Abbildung 6: Auch Hybridgewebe kommen für bestimmte Anwendungen zum Einsatz. Auf dem Bild erkenntlich ein CFK-Aramid-Hybrid-Gewebe.

Wie werden Prepregs verarbeitet?

Prepregs werden in den meisten Fällen anhand des Autoklav-Prepreg-Verfahrens verarbeitet. Dabei werden diese in einem verschließbaren Druckbehälter (Autoklav) unter definierten Wärme- und Druckeinfluss ausgehärtet. Dazu werden die einzelnen Prepregs exakt zugeschnitten und in genau definierter Reihenfolge und Ausrichtung in ein zuvor hergestelltes Formwerkzeug eingelegt. Anschließend härtet der in einem temperaturbeständigen Foliensack vakuumierte Prepreg-Lagenaufbau in der Form unter Temperatur und Druck im Autoklav aus und steht nach einer Abkühlungsphase zur weiteren Verarbeitung bereit. Der Autoklavdruck und das Evakuieren des Lagenpakets bewirken eine Kompaktierung des Fasermaterials, verhindern mögliche Lufteinschlüsse und stellen den finalen Faservolumengehalt ein.

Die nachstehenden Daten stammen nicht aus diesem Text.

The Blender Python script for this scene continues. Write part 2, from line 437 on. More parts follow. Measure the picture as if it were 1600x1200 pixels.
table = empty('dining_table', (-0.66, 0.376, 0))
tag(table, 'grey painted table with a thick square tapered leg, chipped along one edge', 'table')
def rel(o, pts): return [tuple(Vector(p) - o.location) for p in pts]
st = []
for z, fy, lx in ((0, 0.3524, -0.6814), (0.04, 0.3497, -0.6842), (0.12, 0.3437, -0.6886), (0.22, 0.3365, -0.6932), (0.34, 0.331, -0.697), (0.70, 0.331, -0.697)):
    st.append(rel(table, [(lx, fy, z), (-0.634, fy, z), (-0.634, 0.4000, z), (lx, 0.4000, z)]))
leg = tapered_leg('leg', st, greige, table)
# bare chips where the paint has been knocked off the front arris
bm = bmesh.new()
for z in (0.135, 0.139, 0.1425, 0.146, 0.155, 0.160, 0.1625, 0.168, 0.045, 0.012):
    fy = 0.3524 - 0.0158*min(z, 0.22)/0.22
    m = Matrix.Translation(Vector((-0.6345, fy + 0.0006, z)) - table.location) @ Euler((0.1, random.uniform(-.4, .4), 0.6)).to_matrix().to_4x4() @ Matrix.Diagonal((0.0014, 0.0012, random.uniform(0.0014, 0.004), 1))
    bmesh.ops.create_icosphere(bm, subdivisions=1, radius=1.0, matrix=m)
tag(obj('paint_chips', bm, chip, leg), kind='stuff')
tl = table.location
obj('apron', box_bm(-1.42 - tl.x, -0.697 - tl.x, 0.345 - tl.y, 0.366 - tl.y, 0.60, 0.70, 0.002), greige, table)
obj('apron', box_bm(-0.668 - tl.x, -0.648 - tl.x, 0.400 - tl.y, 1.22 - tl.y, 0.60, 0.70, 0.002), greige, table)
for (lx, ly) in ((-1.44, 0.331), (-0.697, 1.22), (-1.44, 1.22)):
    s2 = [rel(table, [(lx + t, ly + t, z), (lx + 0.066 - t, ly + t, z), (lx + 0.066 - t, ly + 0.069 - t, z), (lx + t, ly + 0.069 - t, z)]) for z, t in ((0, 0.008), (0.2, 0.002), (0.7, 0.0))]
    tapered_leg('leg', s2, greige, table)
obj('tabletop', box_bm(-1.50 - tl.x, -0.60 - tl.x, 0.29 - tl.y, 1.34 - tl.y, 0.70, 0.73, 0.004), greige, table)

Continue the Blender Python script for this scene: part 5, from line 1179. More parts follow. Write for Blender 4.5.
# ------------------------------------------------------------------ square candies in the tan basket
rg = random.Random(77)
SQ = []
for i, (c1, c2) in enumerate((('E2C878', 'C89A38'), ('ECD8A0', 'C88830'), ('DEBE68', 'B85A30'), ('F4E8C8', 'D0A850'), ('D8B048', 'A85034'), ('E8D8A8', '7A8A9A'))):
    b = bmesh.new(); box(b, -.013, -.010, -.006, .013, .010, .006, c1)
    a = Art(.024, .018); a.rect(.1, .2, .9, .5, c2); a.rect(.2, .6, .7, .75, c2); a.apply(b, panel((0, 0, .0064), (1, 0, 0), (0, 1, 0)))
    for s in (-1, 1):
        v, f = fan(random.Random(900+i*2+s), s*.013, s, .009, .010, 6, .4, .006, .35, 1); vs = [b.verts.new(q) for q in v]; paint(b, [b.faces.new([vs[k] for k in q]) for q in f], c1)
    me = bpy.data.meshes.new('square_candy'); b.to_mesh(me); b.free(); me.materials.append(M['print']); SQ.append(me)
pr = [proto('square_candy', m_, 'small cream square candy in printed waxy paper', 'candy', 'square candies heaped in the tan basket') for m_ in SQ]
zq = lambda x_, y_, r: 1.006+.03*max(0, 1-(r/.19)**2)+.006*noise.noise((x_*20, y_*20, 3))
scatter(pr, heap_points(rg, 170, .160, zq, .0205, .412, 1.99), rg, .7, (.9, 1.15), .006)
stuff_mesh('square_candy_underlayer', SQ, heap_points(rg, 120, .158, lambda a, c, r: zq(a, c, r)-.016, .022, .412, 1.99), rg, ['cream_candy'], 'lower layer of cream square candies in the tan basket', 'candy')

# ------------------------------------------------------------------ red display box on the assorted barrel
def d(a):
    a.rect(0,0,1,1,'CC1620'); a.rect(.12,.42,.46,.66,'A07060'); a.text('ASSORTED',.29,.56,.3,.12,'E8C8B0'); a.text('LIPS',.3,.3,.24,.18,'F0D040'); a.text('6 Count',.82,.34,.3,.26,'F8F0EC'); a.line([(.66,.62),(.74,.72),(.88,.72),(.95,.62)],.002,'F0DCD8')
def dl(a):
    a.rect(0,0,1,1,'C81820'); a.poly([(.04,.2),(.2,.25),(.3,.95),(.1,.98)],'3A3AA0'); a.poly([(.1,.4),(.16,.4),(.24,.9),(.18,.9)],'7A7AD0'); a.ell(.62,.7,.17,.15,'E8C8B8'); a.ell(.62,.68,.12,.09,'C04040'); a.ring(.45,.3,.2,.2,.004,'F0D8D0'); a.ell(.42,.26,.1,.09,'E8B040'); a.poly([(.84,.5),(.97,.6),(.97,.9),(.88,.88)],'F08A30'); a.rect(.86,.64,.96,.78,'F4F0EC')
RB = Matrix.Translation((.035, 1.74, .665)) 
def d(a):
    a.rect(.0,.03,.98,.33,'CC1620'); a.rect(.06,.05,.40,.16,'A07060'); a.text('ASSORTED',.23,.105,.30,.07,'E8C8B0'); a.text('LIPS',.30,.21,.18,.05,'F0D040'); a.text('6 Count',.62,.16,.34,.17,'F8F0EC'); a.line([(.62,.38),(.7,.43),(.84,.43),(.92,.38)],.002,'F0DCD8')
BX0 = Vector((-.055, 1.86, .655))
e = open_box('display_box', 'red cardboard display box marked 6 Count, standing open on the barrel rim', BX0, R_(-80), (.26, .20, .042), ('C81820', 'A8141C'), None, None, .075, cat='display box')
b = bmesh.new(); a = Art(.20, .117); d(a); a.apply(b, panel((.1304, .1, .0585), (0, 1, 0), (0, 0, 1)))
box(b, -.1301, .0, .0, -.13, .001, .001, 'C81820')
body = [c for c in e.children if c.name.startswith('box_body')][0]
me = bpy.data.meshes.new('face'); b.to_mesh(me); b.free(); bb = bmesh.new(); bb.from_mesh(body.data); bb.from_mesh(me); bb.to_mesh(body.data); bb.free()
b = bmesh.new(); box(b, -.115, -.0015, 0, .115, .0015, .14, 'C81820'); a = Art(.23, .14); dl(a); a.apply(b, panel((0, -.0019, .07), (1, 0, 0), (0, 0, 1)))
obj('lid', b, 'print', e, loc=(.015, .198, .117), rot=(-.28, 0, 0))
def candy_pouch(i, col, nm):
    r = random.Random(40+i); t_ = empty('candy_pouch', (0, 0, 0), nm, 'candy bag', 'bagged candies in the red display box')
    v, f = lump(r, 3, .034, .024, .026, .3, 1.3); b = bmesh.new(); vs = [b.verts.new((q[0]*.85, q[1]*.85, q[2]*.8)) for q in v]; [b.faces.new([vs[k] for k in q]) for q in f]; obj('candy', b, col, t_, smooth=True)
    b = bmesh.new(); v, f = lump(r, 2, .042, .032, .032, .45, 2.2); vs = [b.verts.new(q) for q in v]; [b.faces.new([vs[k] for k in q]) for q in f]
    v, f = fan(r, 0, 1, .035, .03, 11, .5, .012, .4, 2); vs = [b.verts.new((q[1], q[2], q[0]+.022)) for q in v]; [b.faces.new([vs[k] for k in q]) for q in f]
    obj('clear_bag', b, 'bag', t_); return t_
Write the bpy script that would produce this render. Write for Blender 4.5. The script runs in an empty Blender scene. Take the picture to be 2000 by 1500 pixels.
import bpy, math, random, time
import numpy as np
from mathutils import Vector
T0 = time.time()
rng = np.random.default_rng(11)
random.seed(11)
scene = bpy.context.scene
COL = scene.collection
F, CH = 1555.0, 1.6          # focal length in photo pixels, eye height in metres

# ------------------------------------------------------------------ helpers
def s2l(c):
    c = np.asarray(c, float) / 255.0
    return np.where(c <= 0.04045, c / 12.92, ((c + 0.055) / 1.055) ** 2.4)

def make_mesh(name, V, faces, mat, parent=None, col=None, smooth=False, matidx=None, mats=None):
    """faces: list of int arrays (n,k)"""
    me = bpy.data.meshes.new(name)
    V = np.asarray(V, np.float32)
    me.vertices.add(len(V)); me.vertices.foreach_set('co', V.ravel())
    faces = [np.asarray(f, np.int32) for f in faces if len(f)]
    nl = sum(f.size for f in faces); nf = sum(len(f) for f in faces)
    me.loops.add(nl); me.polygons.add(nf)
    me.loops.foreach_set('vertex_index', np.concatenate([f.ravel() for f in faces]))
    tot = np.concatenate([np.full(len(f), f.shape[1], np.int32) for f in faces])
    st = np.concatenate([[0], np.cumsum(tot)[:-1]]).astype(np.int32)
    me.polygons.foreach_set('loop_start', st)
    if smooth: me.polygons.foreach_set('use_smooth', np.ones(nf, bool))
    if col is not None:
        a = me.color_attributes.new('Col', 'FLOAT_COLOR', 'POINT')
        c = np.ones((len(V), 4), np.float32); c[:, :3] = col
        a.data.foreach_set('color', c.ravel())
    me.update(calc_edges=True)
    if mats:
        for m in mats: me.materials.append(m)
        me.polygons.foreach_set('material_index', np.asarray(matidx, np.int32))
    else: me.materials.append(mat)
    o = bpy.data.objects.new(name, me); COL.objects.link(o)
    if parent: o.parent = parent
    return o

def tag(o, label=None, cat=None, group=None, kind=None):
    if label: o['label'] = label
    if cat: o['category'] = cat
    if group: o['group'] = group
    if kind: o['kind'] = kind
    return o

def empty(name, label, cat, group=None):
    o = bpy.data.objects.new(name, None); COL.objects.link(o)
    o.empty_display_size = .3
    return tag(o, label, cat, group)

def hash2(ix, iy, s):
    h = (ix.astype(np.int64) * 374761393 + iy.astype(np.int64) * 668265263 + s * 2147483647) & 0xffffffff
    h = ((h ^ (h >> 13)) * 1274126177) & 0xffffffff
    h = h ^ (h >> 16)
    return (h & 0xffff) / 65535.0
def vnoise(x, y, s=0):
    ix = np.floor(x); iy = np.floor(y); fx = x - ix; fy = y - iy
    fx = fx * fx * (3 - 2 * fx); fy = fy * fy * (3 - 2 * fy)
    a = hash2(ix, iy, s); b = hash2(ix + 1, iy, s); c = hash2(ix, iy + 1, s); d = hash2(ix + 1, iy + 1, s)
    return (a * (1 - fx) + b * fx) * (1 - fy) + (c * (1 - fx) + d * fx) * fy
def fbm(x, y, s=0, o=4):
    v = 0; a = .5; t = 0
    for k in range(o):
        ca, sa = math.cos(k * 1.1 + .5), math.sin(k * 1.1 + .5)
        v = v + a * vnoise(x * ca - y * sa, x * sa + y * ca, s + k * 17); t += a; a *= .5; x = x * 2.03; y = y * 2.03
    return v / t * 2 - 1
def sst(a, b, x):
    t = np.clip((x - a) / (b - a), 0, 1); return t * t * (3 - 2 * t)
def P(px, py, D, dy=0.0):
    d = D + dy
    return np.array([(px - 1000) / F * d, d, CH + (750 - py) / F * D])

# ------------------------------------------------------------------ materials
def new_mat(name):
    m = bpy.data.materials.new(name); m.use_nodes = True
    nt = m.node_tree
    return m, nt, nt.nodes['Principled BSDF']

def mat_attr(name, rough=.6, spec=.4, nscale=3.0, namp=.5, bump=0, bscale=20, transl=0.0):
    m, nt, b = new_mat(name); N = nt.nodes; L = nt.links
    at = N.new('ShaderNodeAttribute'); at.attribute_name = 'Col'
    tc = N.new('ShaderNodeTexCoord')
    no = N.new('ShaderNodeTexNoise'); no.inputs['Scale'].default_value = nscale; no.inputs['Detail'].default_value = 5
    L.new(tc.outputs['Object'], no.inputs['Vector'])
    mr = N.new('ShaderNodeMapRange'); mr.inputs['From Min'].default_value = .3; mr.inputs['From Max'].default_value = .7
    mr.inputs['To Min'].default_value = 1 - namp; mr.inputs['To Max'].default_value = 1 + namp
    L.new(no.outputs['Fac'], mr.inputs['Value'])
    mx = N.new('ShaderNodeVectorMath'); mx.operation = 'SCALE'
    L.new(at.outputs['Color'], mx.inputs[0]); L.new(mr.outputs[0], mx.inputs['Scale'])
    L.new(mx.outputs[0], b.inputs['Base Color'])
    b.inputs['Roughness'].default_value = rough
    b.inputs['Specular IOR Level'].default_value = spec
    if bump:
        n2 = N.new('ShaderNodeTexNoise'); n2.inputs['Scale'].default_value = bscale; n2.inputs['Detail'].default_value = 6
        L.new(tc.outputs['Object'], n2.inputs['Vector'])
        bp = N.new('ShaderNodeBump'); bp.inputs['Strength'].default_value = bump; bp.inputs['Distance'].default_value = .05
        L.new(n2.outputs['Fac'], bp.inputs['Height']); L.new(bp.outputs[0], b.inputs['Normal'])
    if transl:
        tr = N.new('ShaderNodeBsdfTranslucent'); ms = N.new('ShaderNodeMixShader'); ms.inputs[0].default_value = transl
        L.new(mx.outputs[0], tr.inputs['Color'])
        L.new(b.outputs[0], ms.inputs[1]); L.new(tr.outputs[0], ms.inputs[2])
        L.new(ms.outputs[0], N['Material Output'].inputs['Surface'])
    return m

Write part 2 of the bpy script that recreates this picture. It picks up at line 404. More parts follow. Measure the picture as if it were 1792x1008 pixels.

Abbildung 7: Bestückung des Autoklavs mit den evakuierten und auszuhärtenden Bauteilen.

 

Dieses Verfahren ist eines der verschnittärmsten in der Faserverbundtechnik, weil eine detaillierte Ablege-Simulation und maßgenaue Aufbereitung des Materialbedarfs ermöglicht werden. So können die einzelnen Faserlagen über eine Nesting-Software so angeordnet werden, dass der Materialverschnitt so gering wie möglich ausfällt. Mit digitalen Schneidanlagen lassen sich diese dann auch effizient und vollautomatisiert zuschneiden. Durch den leichten Tack der Imprägnierung und den Einschluss in Trennfolie können Prepregs im Vergleich zu Trockenfasergeweben auch ohne Probleme geschnitten und transportiert werden.

Video: Exemplarische Darstellung des Schneidprozesses von Prepregs mit einer digitalen Schneidanlage anhand des Zuschnitts einer Klebefolie. 

 

Im Legeprozess zeichnen sich Prepregs aufgrund des Tacks durch eine hervorragende Drapierbarkeit bei gleichzeitig stabilen Zuschnitten aus. Jedoch gilt es dabei auf eine exakte und richtige Platzierung der Prepregzuschnitte zu achten. Werden diese falsch in das Formwerkzeug bzw. in den Lagenaufbau eingebracht, ist das Lagenpaket durch den Verzug wegen der schlechten Löslichkeit zwischen den einzelnen klebrigen Lagen meist zu entsorgen.

Fazit

Prepregs prägen bereits seit Jahrzehnten den technologischen Fortschritt in der Faserverbundtechnik. Eingesetzt werden die mit Reaktionsharz vorimprägnierten Fasertextilien in Branchen wie der Luft- und Raumfahrt, dem Motorsport, dem Automotivesektor und der Bahnindustrie. Durch unterschiedliche Faser-Matrix-Kombinationen können die passenden Prepregs mit den geeignetsten Eigenschaften für einen bestimmten Anwendungsfall bestimmt werden. Dabei kann auf eine Vielzahl an Kombinationen zugegriffen werden. Die wohl Bekannteste ist die Einbettung von Kohlenstofffasern in eine Epoxidharzmatrix zur Herstellung von Carbon-Prepregs. Die großen Vorteile solcher Faserverbundmaterialien liegen vor allem in ihrer mechanischen und chemischen Belastbarkeit, wie auch in ihrer leichten Verarbeitung. Verarbeitet werden Prepregs in den meisten Fällen anhand des Autoklav-Prepreg-Verfahrens und gezielt definierten Temperatur-/Druck-Zyklen.